CHINESE President Xi Jinping has forecast stricter “regulation of high incomes” as part of a raft of measures to deepen public control of the economy.
At Tuesday’s meeting of the Central Financial and Economic Affairs Commission, President Xi reported that following the elimination of absolute poverty earlier this year, the Communist Party’s focus would shift to addressing inequality.
The first phase of “reform and opening up” from 1978 had allowed “some areas to get rich first,” but the new priority was “common prosperity for all,” the meeting declared. New laws would “regulate excessively high incomes and encourage high-income groups and enterprises to return more to society.”
It also signalled that there would be no retreat from a crackdown on private education and tutoring announced earlier this month, which has already seen numerous private schools brought into public ownership. The drive is aimed at ensuring “more inclusive and fair conditions for people to improve their education levels,” it said.

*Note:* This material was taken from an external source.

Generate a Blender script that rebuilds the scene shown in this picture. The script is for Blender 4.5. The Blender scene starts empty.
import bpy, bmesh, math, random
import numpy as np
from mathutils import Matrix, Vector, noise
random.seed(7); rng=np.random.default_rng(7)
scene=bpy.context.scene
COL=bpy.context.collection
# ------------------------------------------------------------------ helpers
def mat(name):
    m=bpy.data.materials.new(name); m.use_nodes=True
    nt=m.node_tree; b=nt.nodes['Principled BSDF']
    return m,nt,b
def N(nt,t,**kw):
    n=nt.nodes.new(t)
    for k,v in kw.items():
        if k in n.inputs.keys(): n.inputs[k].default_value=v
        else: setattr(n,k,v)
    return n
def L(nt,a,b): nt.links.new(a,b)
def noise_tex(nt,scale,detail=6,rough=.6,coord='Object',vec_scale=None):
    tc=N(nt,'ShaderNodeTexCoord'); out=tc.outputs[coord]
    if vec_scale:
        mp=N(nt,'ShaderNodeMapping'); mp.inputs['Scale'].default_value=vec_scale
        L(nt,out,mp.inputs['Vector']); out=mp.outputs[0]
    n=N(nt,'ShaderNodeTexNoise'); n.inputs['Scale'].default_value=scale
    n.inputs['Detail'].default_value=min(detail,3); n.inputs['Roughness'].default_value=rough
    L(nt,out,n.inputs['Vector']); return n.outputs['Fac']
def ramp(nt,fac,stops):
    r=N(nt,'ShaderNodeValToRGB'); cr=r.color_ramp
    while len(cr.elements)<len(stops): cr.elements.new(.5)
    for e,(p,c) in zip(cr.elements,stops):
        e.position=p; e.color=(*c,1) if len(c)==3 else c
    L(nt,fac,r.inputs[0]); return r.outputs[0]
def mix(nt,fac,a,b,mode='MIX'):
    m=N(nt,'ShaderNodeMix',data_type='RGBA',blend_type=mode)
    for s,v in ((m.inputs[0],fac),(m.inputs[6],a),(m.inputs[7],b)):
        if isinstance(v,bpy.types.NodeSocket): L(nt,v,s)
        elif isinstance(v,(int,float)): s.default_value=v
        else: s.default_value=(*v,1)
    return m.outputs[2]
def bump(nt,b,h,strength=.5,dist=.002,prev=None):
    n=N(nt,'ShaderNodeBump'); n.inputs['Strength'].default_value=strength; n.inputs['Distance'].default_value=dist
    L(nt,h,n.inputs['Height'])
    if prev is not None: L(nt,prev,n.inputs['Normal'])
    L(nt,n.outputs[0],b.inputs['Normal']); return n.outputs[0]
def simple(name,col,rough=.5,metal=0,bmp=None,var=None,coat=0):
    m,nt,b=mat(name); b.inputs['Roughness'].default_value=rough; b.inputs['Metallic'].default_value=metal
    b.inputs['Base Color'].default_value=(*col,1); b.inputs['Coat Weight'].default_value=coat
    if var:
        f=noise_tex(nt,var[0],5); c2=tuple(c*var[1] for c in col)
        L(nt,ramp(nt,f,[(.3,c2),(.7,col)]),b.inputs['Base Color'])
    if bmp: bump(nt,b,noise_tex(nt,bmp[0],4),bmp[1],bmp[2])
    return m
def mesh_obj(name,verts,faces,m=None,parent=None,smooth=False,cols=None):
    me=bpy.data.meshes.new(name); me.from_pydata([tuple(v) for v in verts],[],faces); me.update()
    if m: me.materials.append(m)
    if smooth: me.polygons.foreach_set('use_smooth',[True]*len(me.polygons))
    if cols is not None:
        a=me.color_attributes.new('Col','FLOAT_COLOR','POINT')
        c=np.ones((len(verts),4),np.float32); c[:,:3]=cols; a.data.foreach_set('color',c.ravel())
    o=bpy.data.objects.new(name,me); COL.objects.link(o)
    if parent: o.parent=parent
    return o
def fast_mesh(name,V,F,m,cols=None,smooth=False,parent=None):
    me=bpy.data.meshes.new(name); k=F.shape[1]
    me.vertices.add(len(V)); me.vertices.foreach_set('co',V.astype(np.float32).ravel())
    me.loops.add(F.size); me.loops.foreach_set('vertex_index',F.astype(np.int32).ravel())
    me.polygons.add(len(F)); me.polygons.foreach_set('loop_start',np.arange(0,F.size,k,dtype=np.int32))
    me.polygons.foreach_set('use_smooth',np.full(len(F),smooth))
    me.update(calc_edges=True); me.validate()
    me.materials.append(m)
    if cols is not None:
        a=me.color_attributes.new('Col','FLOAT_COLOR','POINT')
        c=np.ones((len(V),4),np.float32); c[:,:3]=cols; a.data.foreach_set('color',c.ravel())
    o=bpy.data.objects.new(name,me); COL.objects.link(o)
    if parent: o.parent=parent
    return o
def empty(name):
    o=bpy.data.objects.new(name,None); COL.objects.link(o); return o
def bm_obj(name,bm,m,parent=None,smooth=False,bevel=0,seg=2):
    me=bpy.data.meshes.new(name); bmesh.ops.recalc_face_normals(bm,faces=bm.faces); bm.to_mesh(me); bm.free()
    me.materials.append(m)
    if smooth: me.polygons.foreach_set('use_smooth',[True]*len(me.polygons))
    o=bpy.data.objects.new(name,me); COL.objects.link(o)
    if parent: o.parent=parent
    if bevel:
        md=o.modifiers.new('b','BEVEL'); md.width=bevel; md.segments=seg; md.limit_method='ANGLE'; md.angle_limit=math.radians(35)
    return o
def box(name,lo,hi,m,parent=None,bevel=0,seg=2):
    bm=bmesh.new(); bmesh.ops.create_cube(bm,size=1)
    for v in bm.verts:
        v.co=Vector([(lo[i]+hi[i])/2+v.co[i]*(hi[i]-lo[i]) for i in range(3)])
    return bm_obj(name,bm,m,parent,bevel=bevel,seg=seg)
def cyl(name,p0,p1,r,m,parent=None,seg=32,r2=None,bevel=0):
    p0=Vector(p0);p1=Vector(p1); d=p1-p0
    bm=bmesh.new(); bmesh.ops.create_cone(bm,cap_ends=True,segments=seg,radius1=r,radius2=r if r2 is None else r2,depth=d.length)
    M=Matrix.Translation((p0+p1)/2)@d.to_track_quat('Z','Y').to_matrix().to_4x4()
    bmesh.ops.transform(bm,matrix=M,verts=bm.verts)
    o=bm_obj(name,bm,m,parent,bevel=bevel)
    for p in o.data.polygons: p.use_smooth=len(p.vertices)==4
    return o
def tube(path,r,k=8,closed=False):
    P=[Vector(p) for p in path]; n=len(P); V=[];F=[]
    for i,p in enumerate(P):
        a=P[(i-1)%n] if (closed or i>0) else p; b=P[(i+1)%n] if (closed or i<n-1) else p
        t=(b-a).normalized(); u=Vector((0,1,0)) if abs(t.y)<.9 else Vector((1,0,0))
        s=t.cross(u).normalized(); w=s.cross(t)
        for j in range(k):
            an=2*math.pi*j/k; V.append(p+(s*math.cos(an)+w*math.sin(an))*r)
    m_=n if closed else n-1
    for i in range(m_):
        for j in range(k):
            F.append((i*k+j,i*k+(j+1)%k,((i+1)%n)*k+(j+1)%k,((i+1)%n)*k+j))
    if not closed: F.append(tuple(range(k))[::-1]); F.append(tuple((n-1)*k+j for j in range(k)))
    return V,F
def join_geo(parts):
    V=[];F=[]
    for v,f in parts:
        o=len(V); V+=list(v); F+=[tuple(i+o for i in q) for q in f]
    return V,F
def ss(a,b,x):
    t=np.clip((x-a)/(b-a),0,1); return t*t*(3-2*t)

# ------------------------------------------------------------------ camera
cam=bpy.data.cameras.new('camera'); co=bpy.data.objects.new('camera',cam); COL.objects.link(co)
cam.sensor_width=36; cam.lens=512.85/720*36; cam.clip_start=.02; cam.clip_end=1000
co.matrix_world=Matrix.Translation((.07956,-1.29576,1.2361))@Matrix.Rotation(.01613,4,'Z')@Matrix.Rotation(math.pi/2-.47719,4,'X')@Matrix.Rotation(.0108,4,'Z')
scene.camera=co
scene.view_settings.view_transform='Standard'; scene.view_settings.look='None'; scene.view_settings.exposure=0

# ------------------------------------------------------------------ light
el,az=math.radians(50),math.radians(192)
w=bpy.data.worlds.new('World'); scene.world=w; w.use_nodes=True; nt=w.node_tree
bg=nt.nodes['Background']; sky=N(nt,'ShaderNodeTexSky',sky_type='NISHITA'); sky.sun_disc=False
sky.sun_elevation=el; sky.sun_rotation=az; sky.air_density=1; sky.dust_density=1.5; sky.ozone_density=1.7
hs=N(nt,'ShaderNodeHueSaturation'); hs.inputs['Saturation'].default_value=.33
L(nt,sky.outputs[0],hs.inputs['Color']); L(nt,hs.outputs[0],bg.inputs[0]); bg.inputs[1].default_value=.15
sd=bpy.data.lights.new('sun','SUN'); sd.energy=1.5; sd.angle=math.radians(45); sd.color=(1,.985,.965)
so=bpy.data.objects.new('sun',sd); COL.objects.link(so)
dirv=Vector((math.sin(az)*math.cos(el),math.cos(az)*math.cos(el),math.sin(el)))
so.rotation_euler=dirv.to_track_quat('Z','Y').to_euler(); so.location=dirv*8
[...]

The move accompanies a five-year plan that extends state regulation of strategic sectors including technological development and the health system. The initiative seeks to ensure that all sectors of the economy work to “meet people’s ever-growing demands for a good life.”
The policy shifts have been trailed as part of China’s switch from its first “centennial goal” to its second.
The Communist Party adopted the two goals at its 18th Congress in 2012, which was Mr Xi’s first as general secretary.
They were aimed respectively at achieving a “moderately prosperous” society by this year, the centenary of the foundation of the Communist Party in 1921, and a “strong, democratic, civilised, harmonious and modern socialist society” by 2049, the centenary of the establishment of the People’s Republic.